Bird's Concert by Frans Snyders - ca. 1630-1640 - 136,5 x 240 cm Hermitage Museum Bird's Concert by Frans Snyders - ca. 1630-1640 - 136,5 x 240 cm Hermitage Museum

Bird's Concert

oil on canvas • 136,5 x 240 cm
  • Frans Snyders - 11 November 1579 - 19 August 1657 Frans Snyders ca. 1630-1640

This colorful variety of birds surrounding an owl sitting on a branch holding an open musical score is taken from Aesop's fable The Owl and the Birds. Thanks to Snyders's influence, this motif received wide dissemination in 17th-century Flemish art. During the Middle Ages, the fable was looked upon as a religious allegory. Snyders is far from any such interpretation.

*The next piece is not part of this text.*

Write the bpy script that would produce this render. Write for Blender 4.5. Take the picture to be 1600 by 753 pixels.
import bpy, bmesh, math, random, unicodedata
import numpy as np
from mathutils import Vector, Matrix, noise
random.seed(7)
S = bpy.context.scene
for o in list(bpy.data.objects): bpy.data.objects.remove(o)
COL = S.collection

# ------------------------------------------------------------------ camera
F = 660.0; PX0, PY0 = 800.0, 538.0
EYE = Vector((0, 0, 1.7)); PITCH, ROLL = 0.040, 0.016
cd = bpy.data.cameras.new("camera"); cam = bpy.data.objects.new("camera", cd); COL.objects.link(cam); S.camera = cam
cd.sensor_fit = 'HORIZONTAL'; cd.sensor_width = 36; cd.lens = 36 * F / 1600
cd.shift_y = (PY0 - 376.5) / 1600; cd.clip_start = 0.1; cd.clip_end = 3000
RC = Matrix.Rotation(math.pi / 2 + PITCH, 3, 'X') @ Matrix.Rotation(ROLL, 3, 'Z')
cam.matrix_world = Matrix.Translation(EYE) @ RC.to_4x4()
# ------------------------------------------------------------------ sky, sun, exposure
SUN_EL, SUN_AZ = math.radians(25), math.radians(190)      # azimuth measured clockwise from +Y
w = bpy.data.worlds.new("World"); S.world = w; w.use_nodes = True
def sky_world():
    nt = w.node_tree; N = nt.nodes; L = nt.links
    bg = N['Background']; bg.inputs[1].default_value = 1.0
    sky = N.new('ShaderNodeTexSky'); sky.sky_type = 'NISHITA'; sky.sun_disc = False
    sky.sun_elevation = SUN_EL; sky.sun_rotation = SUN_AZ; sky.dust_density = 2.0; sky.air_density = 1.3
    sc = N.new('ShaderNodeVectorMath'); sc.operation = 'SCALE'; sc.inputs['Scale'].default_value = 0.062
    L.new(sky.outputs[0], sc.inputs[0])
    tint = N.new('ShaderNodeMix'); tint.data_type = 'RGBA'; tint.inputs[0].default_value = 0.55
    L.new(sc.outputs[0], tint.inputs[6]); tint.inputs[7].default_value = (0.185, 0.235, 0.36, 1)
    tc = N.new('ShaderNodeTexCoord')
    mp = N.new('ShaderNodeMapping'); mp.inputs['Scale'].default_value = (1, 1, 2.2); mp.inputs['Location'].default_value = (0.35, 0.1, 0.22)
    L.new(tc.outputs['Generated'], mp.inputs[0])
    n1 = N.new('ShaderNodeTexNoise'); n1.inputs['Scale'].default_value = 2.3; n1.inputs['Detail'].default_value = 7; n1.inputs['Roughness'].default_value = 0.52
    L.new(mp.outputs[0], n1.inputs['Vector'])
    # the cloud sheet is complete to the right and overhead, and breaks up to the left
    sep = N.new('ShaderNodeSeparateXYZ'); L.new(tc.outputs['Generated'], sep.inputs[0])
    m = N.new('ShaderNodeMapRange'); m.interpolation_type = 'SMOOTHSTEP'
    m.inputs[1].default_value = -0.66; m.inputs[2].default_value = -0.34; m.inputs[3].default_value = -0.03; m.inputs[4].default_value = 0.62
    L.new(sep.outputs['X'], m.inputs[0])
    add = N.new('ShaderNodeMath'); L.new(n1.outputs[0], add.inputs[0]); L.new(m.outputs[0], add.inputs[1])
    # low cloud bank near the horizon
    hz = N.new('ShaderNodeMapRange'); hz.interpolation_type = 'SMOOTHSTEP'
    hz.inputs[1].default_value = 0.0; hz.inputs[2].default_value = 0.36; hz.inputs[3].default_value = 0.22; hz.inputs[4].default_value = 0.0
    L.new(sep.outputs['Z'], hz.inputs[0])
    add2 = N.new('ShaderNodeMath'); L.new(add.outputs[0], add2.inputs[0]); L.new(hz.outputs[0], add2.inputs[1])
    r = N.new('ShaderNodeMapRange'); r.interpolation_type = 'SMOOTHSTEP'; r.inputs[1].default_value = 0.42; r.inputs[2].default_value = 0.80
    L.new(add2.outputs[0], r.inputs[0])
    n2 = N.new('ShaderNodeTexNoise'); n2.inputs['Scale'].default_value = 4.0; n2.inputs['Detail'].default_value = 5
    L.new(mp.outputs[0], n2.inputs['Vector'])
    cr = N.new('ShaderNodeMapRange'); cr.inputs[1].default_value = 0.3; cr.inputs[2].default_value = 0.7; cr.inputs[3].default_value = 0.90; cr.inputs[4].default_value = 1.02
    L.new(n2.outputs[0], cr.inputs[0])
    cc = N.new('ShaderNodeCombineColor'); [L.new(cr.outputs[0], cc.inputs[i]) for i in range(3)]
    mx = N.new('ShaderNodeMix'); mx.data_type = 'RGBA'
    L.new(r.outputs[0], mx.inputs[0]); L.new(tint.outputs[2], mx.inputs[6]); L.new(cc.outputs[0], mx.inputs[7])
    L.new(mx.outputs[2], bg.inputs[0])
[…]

The various species of birds are humanized by participating in a musical gathering, and thus the human social construct known as a concert is superimposed onto them. He uses the subject as a pretext for demonstrating the unbelievable wealth of feathered fauna. The picture shows both the birds populating the European forests, fields and waterways and exotic birds which were especially raised in Europe, such as the peacock, Amazonian parrot and red macaw. Judging by the format of the work, it was intended to serve as a dessus-de-porte, a decorative panel placed over a doorway.